Sam Geha, Infineon Technologies

図1 Infineon Technologies ICW(IoT、Compute & Wireless)事業担当の上級VPのSam Geha氏


今もpSoC(Programmable System on Chip)というブランドはそのまま残っている。2007年に登場した最初のiPhoneにおけるタッチパネル上での指のズームインやズームアウト、写真めくりなどの操作にはCypressのCapsenseが使われていた。そのCapsenseを制御したのがpSoCであった。pSoCは簡単な組み込み系の制御デバイスによく使われていた。

CypressはpSoCに初期のステートマシンから32ビットのArmマイコンへと高度化していた。同時にWi-FiやBluetoothなどコネクティビティ製品をBroadcomから買収して手に入れており、AIROCというブランド名を付けていた。今やpSoCと名乗ってもかつてのようなプログラマブルSoCという意味はなくなった、と同社ICW (IoT、Compute & Wireless)事業担当の上級VPのSam Geha氏(図1)は述べている。今回、ICW(IoT・演算・ワイヤレス)事業が提供する新pSoCシリーズをInfineonが再定義したといえる。

ICW事業とは何か。
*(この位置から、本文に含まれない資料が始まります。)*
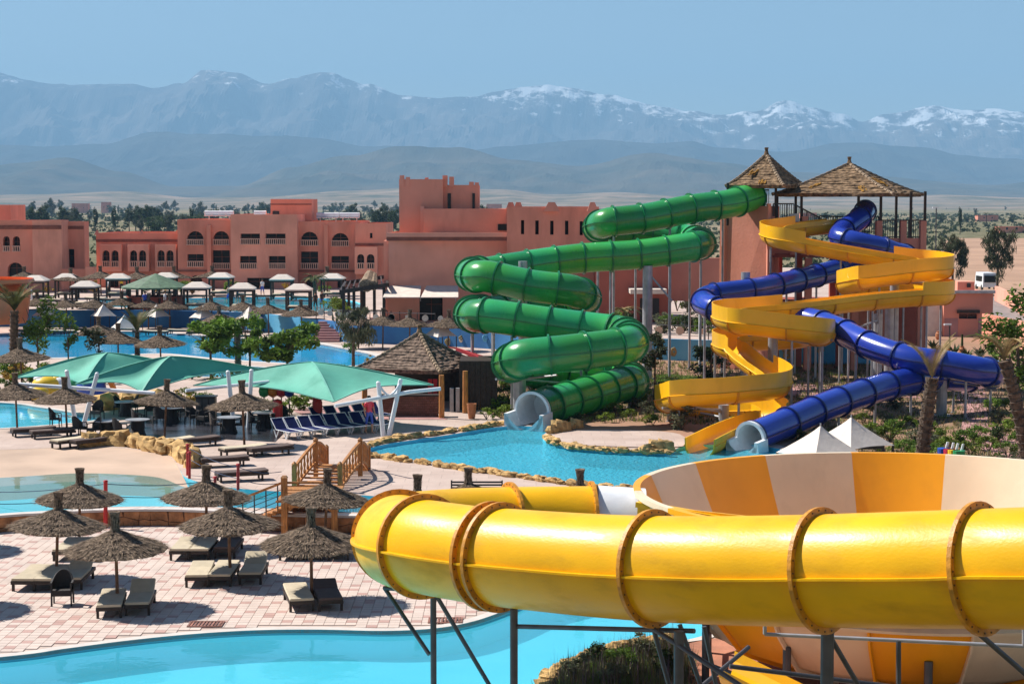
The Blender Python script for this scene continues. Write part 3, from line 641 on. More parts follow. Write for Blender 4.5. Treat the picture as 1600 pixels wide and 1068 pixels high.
# hotel, short wing by the pergola
h4 = T('hotel_building', 'narrow terracotta hotel wing with one twin arched bay beside the pergola', 'building', (A(580, 450, 197).x, 195, ZU))
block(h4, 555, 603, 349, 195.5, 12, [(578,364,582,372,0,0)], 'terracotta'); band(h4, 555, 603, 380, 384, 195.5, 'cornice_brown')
block(h4, 554, 589, 386, 194.2, 1.25, [(558,397,569,420,1,.6),(573,397,585,420,1,.6)], 'terracotta_pale', z0=A(560, 428, 194.2).z, depth=0.6)
# restaurant building in the middle
D0 = 141
rb = T('restaurant_building', 'large terracotta kasbah building with crenellated tower and slit windows', 'building', (A(700, 500, D0).x, D0, ZU))
block(rb, 607, 794, 364, D0, 10, [(655,462,691,502,0,0)], 'terracotta_pale', skew=1.5, depth=0.5)
band(rb, 604, 794, 370, 376, D0, 'cornice_brown', 0.14); band(rb, 604, 794, 363.4, 370, D0, 'terracotta_pale', 0.2, 'parapet')
pbox(rb, 'side_wall', 600, 607.5, 376, 500, D0 + 0.4, 9, 'terracotta_pale')
pbox(rb, 'tower', 624, 692, 280, 368, D0 + 2.0, 5.5, 'terracotta'); pbox(rb, 'tower', 691, 748, 289, 368, D0 + 2.6, 5.0, 'terracotta')
pbox(rb, 'tower_buttress', 657, 663, 322, 368, D0 + 1.8, 0.5, 'terracotta_pale')
for a_, b_, t_, D_ in ((624.5, 631, 274, 2), (634, 640, 276.5, 2), (691.5, 699, 274, 2.5), (702, 709, 276, 2.5), (733, 740, 284, 2.6), (742, 748, 285, 2.6), (664, 669, 277.5, 6)): pbox(rb, 'merlon', a_, b_, t_, 292, D0 + D_ - 0.05, 0.7, 'terracotta')
for a_, b_ in ((699.5, 704.5), (738, 742)): pbox(rb, 'slit_window', a_, b_, 302, 326, D0 + 2.5, 0.3, 'shutter_dark')
pbox(rb, 'upper_storey', 662, 795, 326, 368, D0 + 1.2, 7, 'terracotta'); pbox(rb, 'window', 778, 794, 350, 360, D0 + 1.1, 0.3, 'dark_glass')
block(rb, 792, 938, 323, D0 - 0.6, 11, [(814,344,819,366,0,0),(836.5,344.5,842,366.5,0,0),(860,345,865.5,367,0,0),(883.5,345,889,367,0,0),(907,346,912,368,0,0)], 'terracotta', skew=2, depth=0.35)
for px in (798, 810, 862, 926):
    a = A(px, 324, D0); m = MB(); wd = 0.75 if px not in (862,) else 1.1; m.box((a.x, D0 + 0.1, a.z + 0.05), (wd * 1.15, 0.35, 0.7), taper=0.4); m.build('merlon', 'terracotta', rb)
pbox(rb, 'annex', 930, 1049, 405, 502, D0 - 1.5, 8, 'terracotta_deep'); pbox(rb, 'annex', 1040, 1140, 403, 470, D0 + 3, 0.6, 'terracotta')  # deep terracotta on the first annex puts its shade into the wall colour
pbox(rb, 'doorway', 1000, 1030, 466, 500, D0 - 1.6, 0.3, 'shutter_dark'); pbox(rb, 'door_canopy', 985, 1042, 452, 459, D0 - 4.2, 2.6, 'cream_cloth')
# awning and glazed doors
aw = T('awning', 'sloping cream fabric awning over the glazed restaurant doors', 'awning', (A(655, 462, 138).x, 138.5, ZU))
for x0_, x1_ in ((598, 656), (657.5, 716)):
    a, b, c_, d = A(x0_, 464, 137.5), A(x1_, 464, 137.5), A(x1_ + (0 if x0_ > 600 else 2), 446, 140.9), A(x0_ + 9, 446, 140.9)
    m = MB(); m.add([a, b, c_, d] + [p - Vector((0, 0, .05)) for p in (a, b, c_, d)], [(0,1,2,3),(7,6,5,4),(0,4,5,1),(1,5,6,2),(2,6,7,3),(3,7,4,0)]); m.build('fabric_panel', 'cream_cloth', aw)
for px in (602, 657, 712): m = MB(); p = A(px, 464, 137.55); q = A(px, 470, 140.9); m.bar(p, q, 0.05); m.build('awning_arm', 'white_paint', aw)
# pergola
pg = T('pergola', 'dark timber pergola with slanting roof beams beside the restaurant', 'pergola', (A(565, 495, 140).x, 140, ZU))
for px, D_ in ((537, 139), (553, 139.5), (569, 140), (585, 140.5), (600, 139), (545, 146), (565, 146), (585, 146)):
    p = A(px, 470, D_); m = MB(); m.box((p.x, D_, (ZU + A(px, 447, D_).z) / 2), (0.22, 0.22, A(px, 447, D_).z - ZU)); m.build('post', 'dark_wood', pg)
for a_, b_ in (((532, 456, 138.8), (606, 445, 138.8)), ((540, 442, 146), (603, 432, 146)), ((532, 456, 138.8), (540, 442, 146)), ((606, 445, 138.8), (603, 433, 146))):
    m = MB(); m.bar(A(*a_), A(*b_), 0.18, 0.3); m.build('beam', 'dark_wood', pg)
for k in range(9):
    t = k / 8; m = MB(); m.bar(A(532, 455, 138.8).lerp(A(606, 444, 138.8), t), A(540, 441, 146).lerp(A(603, 431, 146), t), 0.1, 0.16); m.build('rafter', 'dark_wood', pg)
for k in range(14):
    a = A(535, 500, 138).lerp(A(605, 500, 138), k / 13); m = MB(); m.box((a.x, 138, ZU + 0.5), (0.06, 0.06, 1.0)); m.build('baluster', 'dark_wood', pg)
m = MB(); m.bar((A(535, 500, 138).x, 138, ZU + 1), (A(605, 500, 138).x, 138, ZU + 1), 0.1); m.build('rail', 'dark_wood', pg)
bk_ = T('straw_screen', 'rolled bundle of straw matting propped on the pergola roof', 'straw mat', A(580, 440, 139.5))
m = MB(); m.cyl(A(572, 446, 139), A(578, 428, 141), 0.55, 0.35, 9); m.cyl(A(583, 446, 139), A(584, 430, 141), 0.4, 0.3, 9); m.build('straw_roll', 'straw_pale', bk_)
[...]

Infineonの4つの事業部門は、自動車向けの事業のAutomotive部門とGreen Industrial Power部門、Power &Sensor Systems(PSS)部門、そしてConnected Secure Systems(CSS)部門から成り立っている。Geha氏が統括するICW部門は、CSS部門に属しているが、図2のPSS部門のIoT分野も担っているという。


インフィニオンは自動車や産業、民生分野にわたるバランスの取れたポータフォリオをラインアップ:CSS ICWのポートフォリオがIoT成長の鍵を握る / Infineon Technologies

図2 InfineonのPSSとCSSの二つの部門にまたがるICW部門 出典:Infineon Technologies


2024年にリリースするMCUシリーズとして、3種類のpSoCシリーズを定義した(図3)。ニューラルネットワーク演算をサポートするAIエッジでの高性能・低消費電力のMCUシリーズpSoC Edge、モータ制御用のMCUコントローラpSoC Controlシリーズ、最先端のWi-Fi 6&7とBluetooth/Bluetooth Low Energy (BLE)5&6などのコネクティビティ向けのMCUであるpSoC Connectシリーズの3種類のpSoC 製品を用意した。
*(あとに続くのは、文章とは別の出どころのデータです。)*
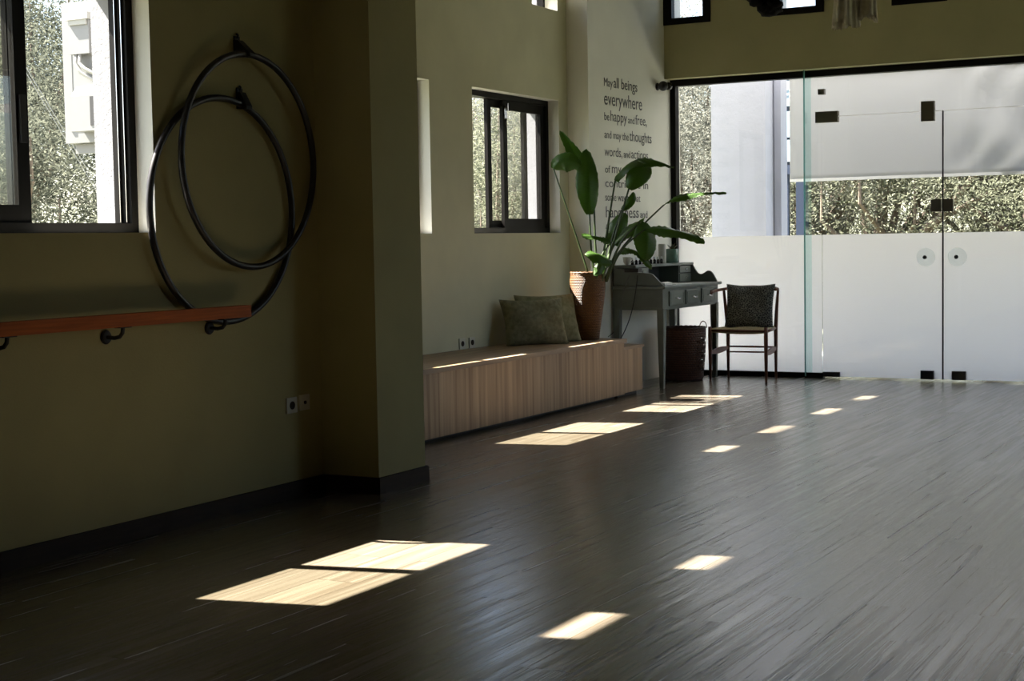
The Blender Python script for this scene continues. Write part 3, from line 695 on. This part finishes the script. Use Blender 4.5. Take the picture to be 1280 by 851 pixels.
# upper shelf unit at the back
HX = -5.47
dk('shelf_top', boxes(((XD0, YD0 - .01, 1.055), (HX + .02, YD1 + .01, 1.078))), bevel=.004)
dk('back_panel', boxes(((XD0, YD0, .896), (XD0 + .012, YD1, 1.055))), 'deskdark')
for y in (YD0 + .30, YD1 - .32): dk('divider', boxes(((XD0 + .012, y, .896), (HX, y + .014, 1.055))))
for ya, yb in ((YD0 + .02, YD0 + .30), (YD1 - .305, YD1 - .02)):
    for za, zb in ((.985, 1.05), (.90, .98)):
        d = dk('drawer', boxes(((XD0 + .02, ya + .004, za), (HX + .006, yb - .004, zb))), bevel=.003)
        bm = bm_new(); ym = (ya + yb) / 2; bmesh.ops.create_uvsphere(bm, u_segments=12, v_segments=8, radius=.010); bmesh.ops.translate(bm, verts=bm.verts, vec=(HX + .013, ym, (za + zb) / 2)); dk('knob', bm, 'chrome', d, smooth=True)
def swoop(y0, y1, mat):
    pts = [(XD0, .895), (XD0, 1.055), (HX + .02, 1.055)]
    for i in range(19):
        s = i / 18; x = HX + .02 + s * (XD1 - .01 - HX - .02)
        z = 1.055 + (.905 - 1.055) * s + (-.045 * math.sin(PI * min(1, s * 2.0)) if s < .5 else .05 * math.sin(PI * (s - .5) * 2))
        pts.append((x, z))
    pts.append((XD1 - .01, .895))
    bm = bm_new(); prism(bm, pts, 1, y0, y1); return dk('side_gallery', bm, mat, bevel=0)
swoop(YD1 - .02, YD1, 'desk')
bm = bm_new(); prism(bm, [(XD0, .895), (XD0, 1.055), (-5.60, 1.05), (-5.52, 1.015), (-5.40, 1.01), (-5.325, 1.005), (-5.30, .998), (-5.205, .905), (-5.20, .895)], 1, YD0 + .0, YD0 + .022); dk('side_gallery', bm, 'desk', bevel=.003)

# things on the desk
laptop = thing('notebook', 'pale open notebook lying on the near end of the desk top', 'book', (-5.30, 12.56, .8955), .12)
bm = bm_new(); prism(bm, [(-.085, 0), (.085, 0), (.08, .022), (.04, .030), (0, .020), (-.04, .030), (-.08, .022)], 1, -.12, .12); obj('pages', bm, M['paper'], laptop)
obj('cover', boxes(((-.09, -.125, -.0), (.09, .125, .003))), M['deskdark'], laptop)
o = obj('paper_sheet', boxes(((-.09, -.13, 0), (.09, .13, .004))), M['paper']); o.location = (-5.31, 12.95, .8955); o.rotation_euler = (0, 0, -.2); tag(o, 'white sheet of paper lying on the middle of the desk top', 'paper')
t = thing('power_strip', 'black power adapter lying on the near end of the upper shelf side', 'adapter', (-5.46, 12.385, 1.017))
# sits on the gallery's top edge, cables hang over the side
obj('body', boxes(((-.075, -.05, 0), (.055, .03, .032))), M['matblack'], t, bevel=.006)
def cable(label, pts, r, mat):
    bm = bm_new(); sm = [Vector(p) for p in pts]
    for _ in range(3):
        q = [sm[0]]
        for a, c in zip(sm, sm[1:]): q += [a.lerp(c, .25), a.lerp(c, .75)]
        sm = q + [sm[-1]]
    tube(bm, sm, r, 6)
    o = obj('power_cable', bm, mat, smooth=True); tag(o, label, 'cable', 'cables hanging beside the desk'); return o
cable('grey cable looping down from the desk side to behind the wicker pot', [at(787, 344, 1, 12.33), at(783, 352, 1, 12.32), at(777, 375, 1, 12.25), at(775, 398, 1, 12.2), at(768, 415, 1, 12.15), at(760, 421, 1, 12.12)], .004, pbr('grey_cable', (.12, .12, .12), .5))
cable('black cable hanging down in front of the desk side, right of the grey one', [at(797, 344, 1, 12.34), at(795, 362, 1, 12.33), at(791, 385, 1, 12.3), at(786, 402, 1, 12.25), at(779, 418, 1, 12.2), at(775, 424, 1, 12.2)], .004, M['matblack'])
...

2024年、3つの新MCUプラットフォームと各主要製品のローンチを予定 / Infineon Technologies

図3 再定義した3種類のPSoCシリーズ 出典:Infineon Technologies


さらにこれらの製品のロードマップも作成した(図4)。ここでは現在市場に出ている製品群を緑色で表し、今年リリースする製品を赤で表している。


MCUおよびワイヤレスコネクティビティ製品ロードマップ / Infineon Technologies

図4 MCUとコネクティビティ製品のロードマップ 出典:Infineon Technologies


図4の一番上の製品はいわゆる従来のpSoC製品のハイエンド版で、pSoC 6の後継に製品がpSoC Edge 8である。ArmのCortex-Mシリーズをベースとして、ニューラルネットワーク演算NNLiteを専用回路として集積し、ML(機械学習)ready機能を搭載した。音声認識などを可能とする製品で現在サンプル出荷中だ。その詳細に関しては、3月下旬にドイツ・ニュルンベルグ市で開催されるEmbedded Worldで明らかにする予定だ。
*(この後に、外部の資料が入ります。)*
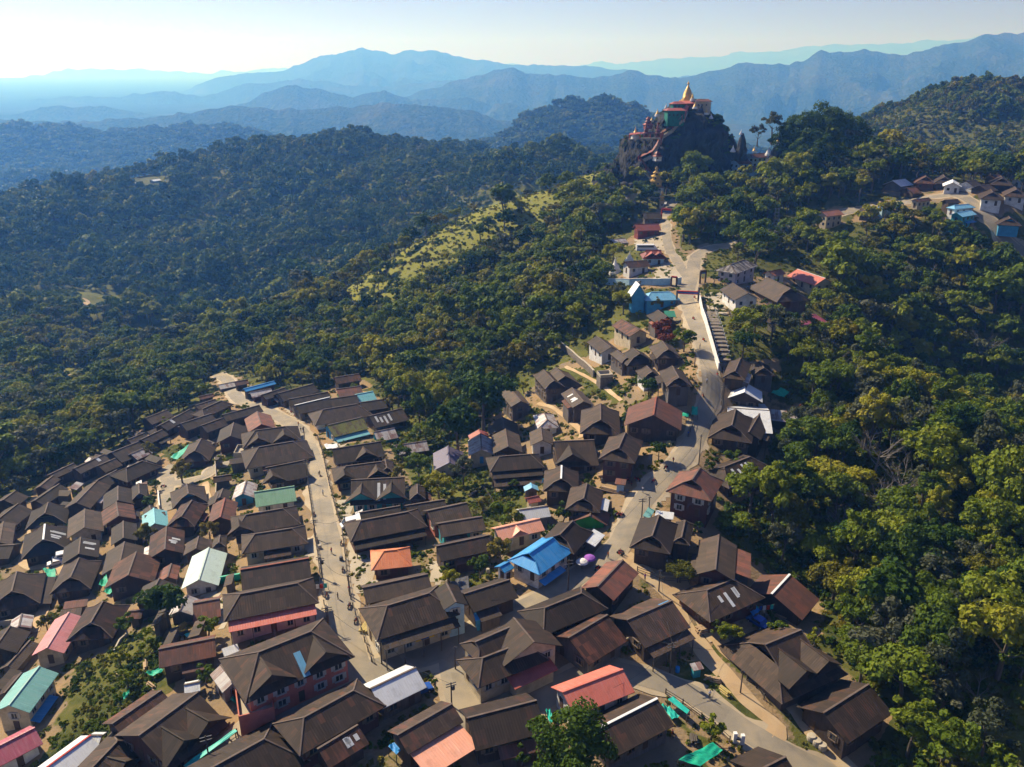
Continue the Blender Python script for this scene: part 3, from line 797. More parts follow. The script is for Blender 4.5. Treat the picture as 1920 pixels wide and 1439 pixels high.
        ab.slab(pp, .1, [(q[0], abs(q[1])) for q in pp]); lo = ab.build('lean_to_roof', am, root)
        aw = MB(); y_a, y_b = sorted((s_*(wy+.02), s_*(wy+dp-.45)))
        if ar.random() < .5: aw.box(x0+.3, x1_-.3, y_a, y_b, -2.5, z1+.0); aw.build('lean_to_wall', WM[ar.choice(['wd', 'wg', 'wr'])], lo)
        else:
            for q in (x0+.3, x1_-.3): aw = MB(); aw.box(q-.09, q+.09, s_*(wy+dp-.3)-.09, s_*(wy+dp-.3)+.09, -2.5, z1+.05); aw.build('post', M['pole'], lo)
    # windows and doors on the walls that can be seen
    cam_l = Vector(((-c).dot(dx), (-c).dot(ny)))
    storeys = 2 if he > 4.7 else 1
    if dist < 480 and typ != 'l' and hr > 3.8:
        fr = FRM['framed'] if wm in ('wd', 'wr', 'wg') and 'white window' not in lm else FRM['frame']
        far = dist > 250
        for axis, sgn in ((1, 1 if cam_l.y > 0 else -1), (0, 1 if cam_l.x > 0 else -1)):
            half = wx if axis == 1 else wy
            nwin = max(1, min(5, int(half*2/2.9)));
            if far: nwin = min(nwin, 3)
            for st in range(storeys):
                zc = he-1.3 if st == 0 else he-3.7
                if zc < .8: continue
                for i in range(nwin):
                    q = -half+(i+.5)*2*half/nwin
                    isdoor = (st == storeys-1 and i == nwin//2)
                    sc = 1.0+.25*((i*7+st*3+int(x1)) % 3)/2
                    if axis == 1: loc = (q, sgn*(wy+.035), zc); rr_ = 0
                    else: loc = (sgn*(wx+.035), q, zc); rr_ = math.pi/2
                    if isdoor and he > 2.4:
                        inst('door', DOORBM if 'blue doors' in lm else DOORM, root, (loc[0], loc[1], max(.05, zc-1.5)), rr_, (1.05, 1, 1))
                    else:
                        wo = inst('window', WINM, root, loc, rr_, (sc, 1, 1))
                        if not far: inst('frame', fr, wo, (0, 0, 0))
    HOUSES.append(dict(o=root, px=mx, py=my, c=c.copy(), lm=lm, look=ROOFLOOK[rm], typ=typ, hr=hr, w=w, L=Lr+2*ext, rz=rz, x=wx, y=wy))
    FOOT.append((c.x, c.y, rz, H+ext+.3, w+.3, typ, side))
    return root
for line in HS.strip().split('\n'):
    build_house(line)
# small sheds squeezed into the gaps of the lower left quarter
def clear_of(x, y, rad):
    for fx, fy, rz_, a_, b_, *_r in FOOT:
        dx_, dy_ = x-fx, y-fy; c_, s_ = math.cos(rz_), math.sin(rz_)
        if abs(dx_*c_+dy_*s_) < a_+rad and abs(-dx_*s_+dy_*c_) < b_+rad: return False
    return True
gs = random.Random(4); made = 0
for _ in range(4000):
    a_, b_ = gs.uniform(0, 470), gs.uniform(770, 1320)
    if b_ < 935-a_*.50 or (a_ > 100 and 1180 < b_ < 1400 and a_ < 300) or (290 < a_ < 400 and 860 < b_ < 960) or (a_ < 130 and 960 < b_ < 1070) or (40 < a_ < 130 and b_ > 1060 and b_ < 1200): continue
    p = hit(a_, b_, 2)
    if not clear_of(p.x, p.y, 1.9): continue
    nb_ = min(HOUSES, key=lambda h: (h['c']-p).length); rz_ = nb_['rz']+(math.pi/2 if gs.random() < .4 else 0); hl = gs.uniform(1.6, 2.6)
    d_ = Vector((math.cos(rz_), math.sin(rz_), 0))*hl; P1_ = Vector((p.x, p.y, p.z))-d_; P2_ = Vector((p.x, p.y, p.z))+d_; n_ = Vector((-d_.y, d_.x, 0)).normalized()*gs.uniform(1.5, 2.1)
    E_ = Vector((p.x, p.y, p.z-.8))+(n_ if n_.y < 0 else -n_); q = [project(*v) for v in (P1_, P2_, E_)]
    build_house(f"{q[0][0]:.1f} {q[0][1]:.1f} {q[1][0]:.1f} {q[1][1]:.1f}|{q[2][0]:.1f} {q[2][1]:.1f}|{gs.uniform(4.0, 5.0):.1f}|{gs.choice('ggll')}|{gs.choice(['b', 'b', 'b2', 'b3', 'r', 'sr', 'bs'])}|wg|"); made += 1
    if made >= 42: break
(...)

図4の2番目の製品はもともとInfineonのXMC産業用通信IOを設けた制御用MCUの次世代版としてpSoC Controlへと発展する。従来のXMCシリーズは多少の改良は今後もあるが、基本的にはpSoC Controlになる。モータのパワー制御という産業向けのMCUである。XMCは65nmプロセスだったが、pSoC Controlは40nmプロセスで今年の夏にリリースする予定だ。pSoC ControlはSiCやGaNを駆動するドライバICに制御信号を送るMCUとなる。

図4の3番目から6番目までがコネクティビティに関する製品となる。例えばWi-Fi Combo MCUはWi-FiとBluetoothの2機能を集積する製品であり、5番目の製品はBluetooth LE(Low Energy)機能を集積した MCUで、共にpSoC Connectシリーズになる。4番目のAIROC CombosシリーズはコネクティビティのWi-FiとBluetooth/Bluetooth LE機能の両方を搭載したICで、MCUを搭載していない。また、BluetoothやBluetooth LEだけの製品はもはや作らない。

コネクティビティとしてWi-FiやBluetoothは一つの規格がずっと使われてきたのではなく、共にそれぞれ進化してきた。Wi-Fiは高速・短距離だけではなく、MIMOアンテナなどの導入で800メートル先まで飛ばす、あるいはデータレートを落として1km先まで飛ばせるWi-Fi Halowなどの規格が登場してきており、進化が続いている。BluetoothもBluetooth LEという規格だけではなくメッシュIoT用のBluetooth Mesh規格や位置検出利用などの新しい応用へとつながっている。共にこれからも進化が続くコネクティビティ機能である。

MCUは、コネクティビティの進化もさることながら、微細化が40nmの先の28nmや22nm、さらにFinFET利用などへと進化すると、演算速度や消費電力の削減にもつながっていく。Cypressから来たGeha氏は、シリコンバレーにある旧Cypress本社におり、旧Cypress製品の進化を推し進めている。